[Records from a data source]

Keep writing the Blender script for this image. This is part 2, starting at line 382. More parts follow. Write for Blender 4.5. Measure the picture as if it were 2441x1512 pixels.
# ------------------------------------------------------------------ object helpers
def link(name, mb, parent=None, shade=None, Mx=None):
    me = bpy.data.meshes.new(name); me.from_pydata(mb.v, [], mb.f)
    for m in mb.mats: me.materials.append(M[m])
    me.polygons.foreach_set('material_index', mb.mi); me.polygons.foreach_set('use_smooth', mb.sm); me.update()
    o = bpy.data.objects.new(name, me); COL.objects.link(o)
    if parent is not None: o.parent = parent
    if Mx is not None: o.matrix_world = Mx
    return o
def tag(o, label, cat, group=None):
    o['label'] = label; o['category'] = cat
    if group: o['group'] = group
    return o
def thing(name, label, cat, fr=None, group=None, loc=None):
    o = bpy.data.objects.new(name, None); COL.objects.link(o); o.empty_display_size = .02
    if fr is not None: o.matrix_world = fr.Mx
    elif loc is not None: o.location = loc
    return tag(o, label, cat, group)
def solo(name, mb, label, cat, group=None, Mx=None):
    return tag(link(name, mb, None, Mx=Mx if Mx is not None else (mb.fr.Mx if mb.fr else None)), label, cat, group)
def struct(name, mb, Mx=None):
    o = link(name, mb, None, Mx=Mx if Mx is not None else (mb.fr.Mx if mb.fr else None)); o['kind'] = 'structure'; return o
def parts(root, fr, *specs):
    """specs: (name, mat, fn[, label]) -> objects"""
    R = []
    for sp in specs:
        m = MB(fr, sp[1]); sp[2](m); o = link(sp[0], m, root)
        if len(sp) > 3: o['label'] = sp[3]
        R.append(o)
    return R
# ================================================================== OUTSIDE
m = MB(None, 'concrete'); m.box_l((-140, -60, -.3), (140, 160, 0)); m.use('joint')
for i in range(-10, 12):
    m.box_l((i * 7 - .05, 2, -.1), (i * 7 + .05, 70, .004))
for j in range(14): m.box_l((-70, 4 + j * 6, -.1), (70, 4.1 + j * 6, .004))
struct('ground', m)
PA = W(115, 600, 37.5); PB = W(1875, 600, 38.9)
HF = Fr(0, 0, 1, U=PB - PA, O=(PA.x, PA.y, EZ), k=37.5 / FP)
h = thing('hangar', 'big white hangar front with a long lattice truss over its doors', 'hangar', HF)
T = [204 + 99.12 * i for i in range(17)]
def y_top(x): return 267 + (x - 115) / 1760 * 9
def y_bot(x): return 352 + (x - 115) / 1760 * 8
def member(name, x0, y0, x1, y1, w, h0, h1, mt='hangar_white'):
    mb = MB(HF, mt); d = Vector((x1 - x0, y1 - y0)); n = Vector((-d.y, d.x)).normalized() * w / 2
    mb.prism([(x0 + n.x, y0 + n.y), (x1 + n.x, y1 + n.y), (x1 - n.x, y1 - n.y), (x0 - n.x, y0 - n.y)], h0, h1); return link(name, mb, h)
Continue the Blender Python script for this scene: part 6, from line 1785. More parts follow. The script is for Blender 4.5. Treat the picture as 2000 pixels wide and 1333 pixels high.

◆ **INSTRUCTION**
Return all of the entries exactly as written.

◆ **RESPONSE TO THIS EXERCISE**
Keep writing the Blender script for this image. This is part 2, starting at line 382. More parts follow. Write for Blender 4.5. Measure the picture as if it were 2441x1512 pixels.
# ------------------------------------------------------------------ object helpers
def link(name, mb, parent=None, shade=None, Mx=None):
    me = bpy.data.meshes.new(name); me.from_pydata(mb.v, [], mb.f)
    for m in mb.mats: me.materials.append(M[m])
    me.polygons.foreach_set('material_index', mb.mi); me.polygons.foreach_set('use_smooth', mb.sm); me.update()
    o = bpy.data.objects.new(name, me); COL.objects.link(o)
    if parent is not None: o.parent = parent
    if Mx is not None: o.matrix_world = Mx
    return o
def tag(o, label, cat, group=None):
    o['label'] = label; o['category'] = cat
    if group: o['group'] = group
    return o
def thing(name, label, cat, fr=None, group=None, loc=None):
    o = bpy.data.objects.new(name, None); COL.objects.link(o); o.empty_display_size = .02
    if fr is not None: o.matrix_world = fr.Mx
    elif loc is not None: o.location = loc
    return tag(o, label, cat, group)
def solo(name, mb, label, cat, group=None, Mx=None):
    return tag(link(name, mb, None, Mx=Mx if Mx is not None else (mb.fr.Mx if mb.fr else None)), label, cat, group)
def struct(name, mb, Mx=None):
    o = link(name, mb, None, Mx=Mx if Mx is not None else (mb.fr.Mx if mb.fr else None)); o['kind'] = 'structure'; return o
def parts(root, fr, *specs):
    """specs: (name, mat, fn[, label]) -> objects"""
    R = []
    for sp in specs:
        m = MB(fr, sp[1]); sp[2](m); o = link(sp[0], m, root)
        if len(sp) > 3: o['label'] = sp[3]
        R.append(o)
    return R
# ================================================================== OUTSIDE
m = MB(None, 'concrete'); m.box_l((-140, -60, -.3), (140, 160, 0)); m.use('joint')
for i in range(-10, 12):
    m.box_l((i * 7 - .05, 2, -.1), (i * 7 + .05, 70, .004))
for j in range(14): m.box_l((-70, 4 + j * 6, -.1), (70, 4.1 + j * 6, .004))
struct('ground', m)
PA = W(115, 600, 37.5); PB = W(1875, 600, 38.9)
HF = Fr(0, 0, 1, U=PB - PA, O=(PA.x, PA.y, EZ), k=37.5 / FP)
h = thing('hangar', 'big white hangar front with a long lattice truss over its doors', 'hangar', HF)
T = [204 + 99.12 * i for i in range(17)]
def y_top(x): return 267 + (x - 115) / 1760 * 9
def y_bot(x): return 352 + (x - 115) / 1760 * 8
def member(name, x0, y0, x1, y1, w, h0, h1, mt='hangar_white'):
    mb = MB(HF, mt); d = Vector((x1 - x0, y1 - y0)); n = Vector((-d.y, d.x)).normalized() * w / 2
    mb.prism([(x0 + n.x, y0 + n.y), (x1 + n.x, y1 + n.y), (x1 - n.x, y1 - n.y), (x0 - n.x, y0 - n.y)], h0, h1); return link(name, mb, h)
Continue the Blender Python script for this scene: part 6, from line 1785. More parts follow. The script is for Blender 4.5. Treat the picture as 2000 pixels wide and 1333 pixels high.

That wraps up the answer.